In many instances, the suspects had formally registered their businesses with Nepal’s Office of Company Registrar but failed to comply with tax obligations, audit standards, and transaction reporting requirements. Some were running licensed travel agencies, officially involved in visa processing and overseas employment services, but clandestinely funneling illicit cash into Nepal’s economy.
“The blend of legal cover and illegal activities is what made these operations so difficult to detect for so long,” said a CIB investigator. “They appeared legitimate on paper but acted as conduits for large volumes of dirty money.”
Digital wallets in crosshairs
The role of digital wallets such as Sajilo Pay and Paywell Nepal is a central focus of the ongoing investigation. The CIB alleges that these companies either directly facilitated suspicious activities or displayed gross negligence in monitoring unusually large volumes of transactions.
Under Nepal Rastra Bank (NRB) regulations, digital wallets are classified as “payment system operators” and are obligated to comply with Anti-Money Laundering (AML) guidelines, which require the flagging of suspicious transactions, particularly those exceeding NPR 1 million.
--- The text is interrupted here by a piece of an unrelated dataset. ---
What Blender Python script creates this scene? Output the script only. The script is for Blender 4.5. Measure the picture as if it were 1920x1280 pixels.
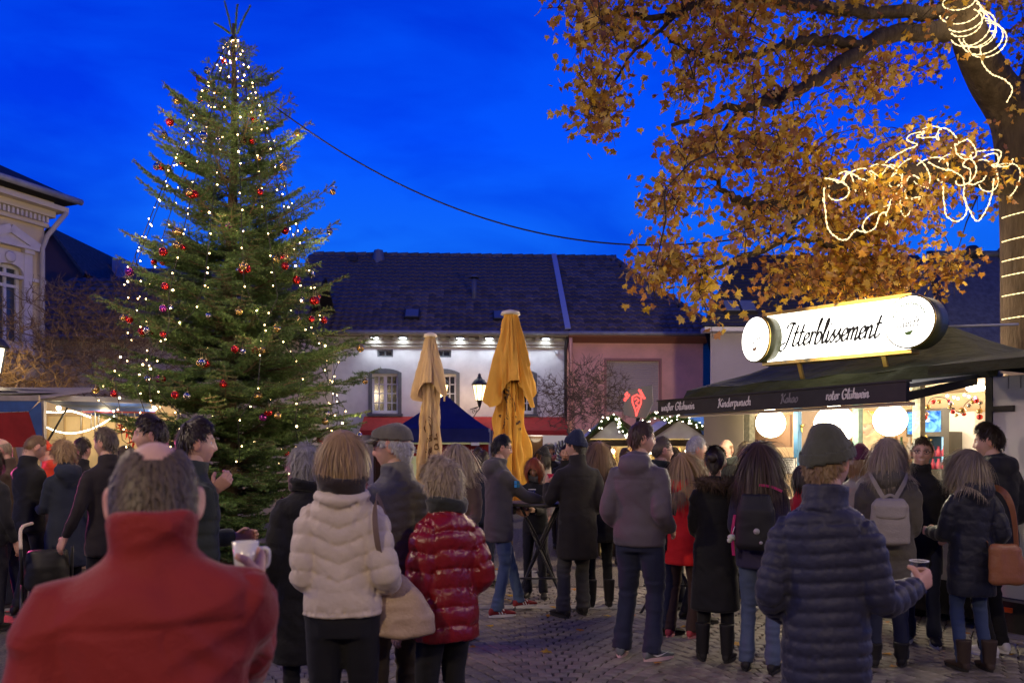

However, in this case, no such alerts were raised.
An NRB official, speaking anonymously, admitted that oversight of the digital financial ecosystem has been woefully inadequate. “We’ve focused heavily on traditional banks and neglected the fast-growing digital payments sector,” the official confessed. “This gap has now been exploited, and the consequences are here for all to see.”
With Nepal now on the FATF Grey List, such lapses could have serious consequences, including reduced investor confidence, higher costs of cross-border banking, and strained diplomatic relations.
Informal black economy
This case is not merely about digital fraud — it taps into the much larger and chronic problem of Nepal’s informal black economy.
Investigators believe that much of the illicit cash laundered through the wallets originated from customs evasion. Goods, especially gold, smartphones, and other high-value electronics, are routinely smuggled into Nepal through porous borders, avoiding duties and taxes. The smuggling of gold has become particularly rampant, with several recent high-profile busts revealing sophisticated concealment methods, from hiding gold in electric heaters to camouflaging it inside construction materials.
Once sold in Nepal’s booming grey markets, the proceeds needed to be legitimized — and the seized syndicate’s laundering network provided the perfect channel. With the illicit cash deposited into digital wallets and disguised as foreign remittance, the money could seamlessly re-enter the formal economy.
The arrest operation suggests that smuggling and digital laundering were parts of a coordinated value chain, pointing to a degree of organization previously underestimated by authorities.
End-use of laundered money
One of the most troubling aspects of this operation is the end-use of the laundered money. Sources indicate that a significant portion was invested into land and real estate, inflating prices in Kathmandu and several provincial capitals. The sudden, unexplained surge in land prices in cities like Birgunj, Janakpur, and Biratnagar over the past three years now appears less mysterious.
Moreover, experts suspect that the laundered funds also found their way into legitimate-looking ventures such as hotels, schools, and trading companies. There is even concern that some of the black money was funneled into political donations, especially during elections, thereby creating a vicious cycle where illicit financial flows could influence governance and policymaking.
“There’s a chain reaction,” said a financial analyst. “When dirty money becomes clean through fake transactions, it competes unfairly against honest businesses, inflates asset bubbles, and corrupts political systems. Left unchecked, it can destabilize the entire economy.”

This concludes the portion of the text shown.